Something over a year ago, I was teaching a Texas staff training session in Dallas while working with the Houston church, and Kelly and Kye were in San Antonio visiting his family and their church friends there. I flew down for a day to see her. She and Kye took me out for lunch when I arrived, and then he went back to visit his relatives, while Kelly and I sat in a Starbucks outside seating area and talked for hours. (I have to fine-tune my feminine side for such lengthy conversations!) Not long before we moved to California, Kelly visited us in Phoenix for a few days, and we had another one or two dad and daughter times at Starbucks (her favorite coffee place, being a Seattle resident!). She is now planning a trip to visit us in California at our new home. Thankfully, Kye is always willing to keep the kids when she spends time with us because he understands the importance of her being with her adopted dad.

And so the story continues with Kelly, as Jesus’ perspective about his church being true family continues to be fulfilled in our relationship.

Mark 3:31-35

Then Jesus’ mother and brothers arrived. Standing outside, they sent someone in to call him. A crowd was sitting around him, and they told him, “Your mother and brothers are outside looking for you.” “Who are my mother and my brothers?” he asked. Then he looked at those seated in a circle around him and said, “Here are my mother and my brothers!
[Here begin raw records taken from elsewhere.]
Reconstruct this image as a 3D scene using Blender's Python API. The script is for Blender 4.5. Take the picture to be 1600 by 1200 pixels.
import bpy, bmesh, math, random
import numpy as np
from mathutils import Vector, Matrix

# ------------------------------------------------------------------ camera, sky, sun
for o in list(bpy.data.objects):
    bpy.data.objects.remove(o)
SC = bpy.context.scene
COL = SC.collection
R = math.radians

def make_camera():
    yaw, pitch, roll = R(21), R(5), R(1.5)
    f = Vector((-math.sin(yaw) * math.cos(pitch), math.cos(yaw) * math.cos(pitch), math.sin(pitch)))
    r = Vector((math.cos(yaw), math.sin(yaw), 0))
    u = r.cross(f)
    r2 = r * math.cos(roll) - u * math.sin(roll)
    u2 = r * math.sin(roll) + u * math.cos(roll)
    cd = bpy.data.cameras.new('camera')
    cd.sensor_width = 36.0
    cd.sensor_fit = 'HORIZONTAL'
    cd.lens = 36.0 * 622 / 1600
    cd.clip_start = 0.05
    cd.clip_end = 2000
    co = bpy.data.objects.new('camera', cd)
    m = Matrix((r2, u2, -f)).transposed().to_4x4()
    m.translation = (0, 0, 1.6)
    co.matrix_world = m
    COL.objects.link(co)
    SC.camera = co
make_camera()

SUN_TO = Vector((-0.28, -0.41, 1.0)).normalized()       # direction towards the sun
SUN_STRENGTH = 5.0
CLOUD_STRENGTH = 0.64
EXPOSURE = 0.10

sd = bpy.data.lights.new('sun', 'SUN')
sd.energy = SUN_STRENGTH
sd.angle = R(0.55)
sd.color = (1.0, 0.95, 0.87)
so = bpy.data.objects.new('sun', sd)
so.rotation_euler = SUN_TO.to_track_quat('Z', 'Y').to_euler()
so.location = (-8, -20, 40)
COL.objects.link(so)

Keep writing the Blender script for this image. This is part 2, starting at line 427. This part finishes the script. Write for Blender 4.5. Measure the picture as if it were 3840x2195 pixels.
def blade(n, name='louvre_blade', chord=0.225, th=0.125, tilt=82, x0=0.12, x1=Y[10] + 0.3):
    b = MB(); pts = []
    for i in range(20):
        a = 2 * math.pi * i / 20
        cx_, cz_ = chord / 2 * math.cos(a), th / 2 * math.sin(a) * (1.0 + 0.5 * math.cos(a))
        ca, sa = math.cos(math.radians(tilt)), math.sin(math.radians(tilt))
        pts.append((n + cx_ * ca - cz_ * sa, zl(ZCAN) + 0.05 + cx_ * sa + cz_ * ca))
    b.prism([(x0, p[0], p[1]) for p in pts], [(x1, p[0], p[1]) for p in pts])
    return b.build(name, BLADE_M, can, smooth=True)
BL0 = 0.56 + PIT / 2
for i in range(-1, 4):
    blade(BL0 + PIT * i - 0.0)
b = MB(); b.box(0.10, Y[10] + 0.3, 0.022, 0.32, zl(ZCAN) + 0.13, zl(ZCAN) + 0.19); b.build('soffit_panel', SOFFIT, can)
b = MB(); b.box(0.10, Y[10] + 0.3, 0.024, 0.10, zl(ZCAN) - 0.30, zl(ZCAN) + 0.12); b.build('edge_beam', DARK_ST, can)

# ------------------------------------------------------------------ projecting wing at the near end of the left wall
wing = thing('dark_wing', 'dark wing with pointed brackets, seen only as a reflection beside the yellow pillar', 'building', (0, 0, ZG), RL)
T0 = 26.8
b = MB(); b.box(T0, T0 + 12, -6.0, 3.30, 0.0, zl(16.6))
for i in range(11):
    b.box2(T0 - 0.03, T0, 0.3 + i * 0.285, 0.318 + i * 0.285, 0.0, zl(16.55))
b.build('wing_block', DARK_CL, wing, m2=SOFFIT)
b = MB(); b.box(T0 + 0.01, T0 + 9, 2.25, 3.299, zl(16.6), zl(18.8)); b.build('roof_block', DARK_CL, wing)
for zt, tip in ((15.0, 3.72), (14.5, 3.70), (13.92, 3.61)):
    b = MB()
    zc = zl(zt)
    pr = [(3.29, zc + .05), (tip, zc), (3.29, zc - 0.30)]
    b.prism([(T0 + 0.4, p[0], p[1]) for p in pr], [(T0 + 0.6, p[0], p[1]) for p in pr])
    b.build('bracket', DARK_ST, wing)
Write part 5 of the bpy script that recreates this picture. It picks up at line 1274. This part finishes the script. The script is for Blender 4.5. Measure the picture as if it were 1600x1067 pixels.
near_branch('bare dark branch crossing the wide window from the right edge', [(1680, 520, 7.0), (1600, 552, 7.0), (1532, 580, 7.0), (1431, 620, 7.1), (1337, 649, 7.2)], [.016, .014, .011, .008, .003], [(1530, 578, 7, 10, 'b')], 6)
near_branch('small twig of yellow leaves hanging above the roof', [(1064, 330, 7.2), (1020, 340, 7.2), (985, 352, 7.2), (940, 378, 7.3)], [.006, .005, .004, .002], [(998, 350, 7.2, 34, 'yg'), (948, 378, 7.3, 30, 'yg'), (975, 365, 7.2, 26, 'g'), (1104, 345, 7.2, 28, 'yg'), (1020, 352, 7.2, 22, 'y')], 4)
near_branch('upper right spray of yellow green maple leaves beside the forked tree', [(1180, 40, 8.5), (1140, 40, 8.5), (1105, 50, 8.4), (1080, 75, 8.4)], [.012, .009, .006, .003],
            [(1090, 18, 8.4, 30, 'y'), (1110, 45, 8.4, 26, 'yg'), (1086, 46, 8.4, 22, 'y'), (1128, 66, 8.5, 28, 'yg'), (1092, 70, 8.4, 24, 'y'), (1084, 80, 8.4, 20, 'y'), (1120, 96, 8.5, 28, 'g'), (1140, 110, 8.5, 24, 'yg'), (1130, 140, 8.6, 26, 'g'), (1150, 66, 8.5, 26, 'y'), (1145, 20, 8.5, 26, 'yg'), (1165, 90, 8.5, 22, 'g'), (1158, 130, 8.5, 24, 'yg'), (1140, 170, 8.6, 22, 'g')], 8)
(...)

Whoever does God’s will is my brother and sister and mother.”

Mark 10:29-30

“I tell you the truth,” Jesus replied, “no one who has left home or brothers or sisters or mother or father or children or fields for me and the gospel will fail to receive a hundred times as much in this present age (homes, brothers, sisters, mothers, children and fields–and with them, persecutions) and in the age to come, eternal life.”